** Set exercise **
Leave the pictures out, and retype all of the material exactly as written.
━━━ Given information
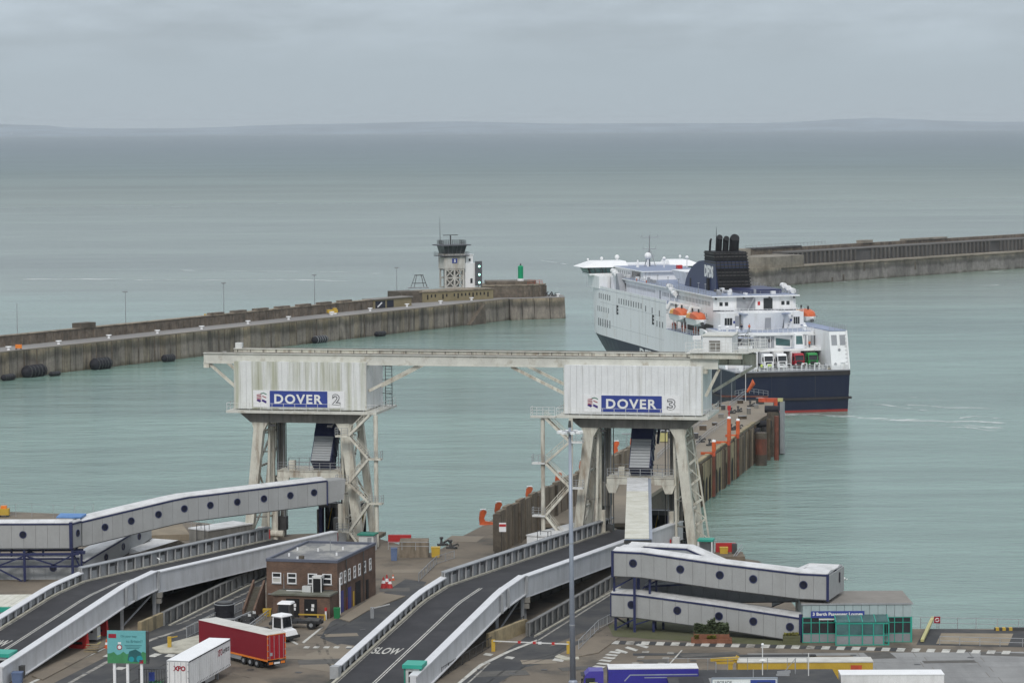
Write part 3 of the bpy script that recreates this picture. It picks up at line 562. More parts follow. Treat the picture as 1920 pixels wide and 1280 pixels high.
# wall face built panel by panel with dark joints between; a wet foot under them
rng = random.Random(3); s = -40.0; k = 0
pan_m = ['concrete_wall', 'concrete_wall', 'arm_wall_tan']
while s < S_END - 18:
    w_ = rng.choice((2.2, 2.6, 3.0, 3.4)); pr = rng.uniform(-0.05, 0.16)
    b_ = MB().prism([(p.x, p.y) for p in (arm(s, -0.28 - pr), arm(s + w_ - 0.22, -0.28 - pr), arm(s + w_ - 0.22, 0.55), arm(s, 0.55))], -1.5, AZ - 0.125)
    part('wall_panel', b_, pan_m[k % 3] if rng.random() < 0.6 else 'concrete_wall', apier, wc=True)
    if rng.random() < 0.17: part('fender_pile', MB().bar(arm(s - 0.1, -0.42, -1.5), arm(s - 0.1, -0.42, AZ - rng.uniform(0, .3)), 0.32), 'tide_dark', apier, wc=True)
    s += w_; k += 1
for (sa, sb, ex) in ((246, 255.5, 0), (255.8, 263.6, .1)):
    part('wall_panel', MB().prism([(p.x, p.y) for p in (arm(sa, -0.35 - ex), arm(sb, -0.35 - ex), arm(sb, 0.55), arm(sa, 0.55))], -1.5, AZ - 0.125), 'concrete_wall', apier, wc=True)
e0, e1, e2 = Vector((-0.8, 990.2, 0)), Vector((7.8, 994.2, 0)), Vector((18.8, 998.4, 0))
for a_, b2 in ((e0, e1), (e1, e2)):
    for q in range(2):
        p_, r_ = a_.lerp(b2, q / 2 + 0.01), a_.lerp(b2, q / 2 + 0.49); off = Vector((0.2, -0.55, 0)); back = Vector((-0.2, 0.9, 0))
        b_ = MB().hexa([p_ + off * 2.2 + Vector((0, 0, -1.5)), r_ + off * 2.2 + Vector((0, 0, -1.5)), r_ + back + Vector((0, 0, -1.5)), p_ + back + Vector((0, 0, -1.5))],
                       [p_ + Vector((0, 0, AZ - .13)), r_ + Vector((0, 0, AZ - .13)), r_ + back + Vector((0, 0, AZ - .13)), p_ + back + Vector((0, 0, AZ - .13))])
        part('wall_panel', b_, 'concrete_wall', apier, wc=True)
part('steps', MB().hexa([arm(236, -2.2, -1), arm(246, -2.2, -1), arm(246, -0.3, -1), arm(236, -0.3, -1)], [arm(236, -2.2, 0.2), arm(246, -1.6, 6.6), arm(246, -0.3, 6.6), arm(236, -0.3, 0.2)]), 'tide_dark', apier, wc=True)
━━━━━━
** The output **
Write part 3 of the bpy script that recreates this picture. It picks up at line 562. More parts follow. Treat the picture as 1920 pixels wide and 1280 pixels high.
# wall face built panel by panel with dark joints between; a wet foot under them
rng = random.Random(3); s = -40.0; k = 0
pan_m = ['concrete_wall', 'concrete_wall', 'arm_wall_tan']
while s < S_END - 18:
    w_ = rng.choice((2.2, 2.6, 3.0, 3.4)); pr = rng.uniform(-0.05, 0.16)
    b_ = MB().prism([(p.x, p.y) for p in (arm(s, -0.28 - pr), arm(s + w_ - 0.22, -0.28 - pr), arm(s + w_ - 0.22, 0.55), arm(s, 0.55))], -1.5, AZ - 0.125)
    part('wall_panel', b_, pan_m[k % 3] if rng.random() < 0.6 else 'concrete_wall', apier, wc=True)
    if rng.random() < 0.17: part('fender_pile', MB().bar(arm(s - 0.1, -0.42, -1.5), arm(s - 0.1, -0.42, AZ - rng.uniform(0, .3)), 0.32), 'tide_dark', apier, wc=True)
    s += w_; k += 1
for (sa, sb, ex) in ((246, 255.5, 0), (255.8, 263.6, .1)):
    part('wall_panel', MB().prism([(p.x, p.y) for p in (arm(sa, -0.35 - ex), arm(sb, -0.35 - ex), arm(sb, 0.55), arm(sa, 0.55))], -1.5, AZ - 0.125), 'concrete_wall', apier, wc=True)
e0, e1, e2 = Vector((-0.8, 990.2, 0)), Vector((7.8, 994.2, 0)), Vector((18.8, 998.4, 0))
for a_, b2 in ((e0, e1), (e1, e2)):
    for q in range(2):
        p_, r_ = a_.lerp(b2, q / 2 + 0.01), a_.lerp(b2, q / 2 + 0.49); off = Vector((0.2, -0.55, 0)); back = Vector((-0.2, 0.9, 0))
        b_ = MB().hexa([p_ + off * 2.2 + Vector((0, 0, -1.5)), r_ + off * 2.2 + Vector((0, 0, -1.5)), r_ + back + Vector((0, 0, -1.5)), p_ + back + Vector((0, 0, -1.5))],
                       [p_ + Vector((0, 0, AZ - .13)), r_ + Vector((0, 0, AZ - .13)), r_ + back + Vector((0, 0, AZ - .13)), p_ + back + Vector((0, 0, AZ - .13))])
        part('wall_panel', b_, 'concrete_wall', apier, wc=True)
part('steps', MB().hexa([arm(236, -2.2, -1), arm(246, -2.2, -1), arm(246, -0.3, -1), arm(236, -0.3, -1)], [arm(236, -2.2, 0.2), arm(246, -1.6, 6.6), arm(246, -0.3, 6.6), arm(236, -0.3, 0.2)]), 'tide_dark', apier, wc=True)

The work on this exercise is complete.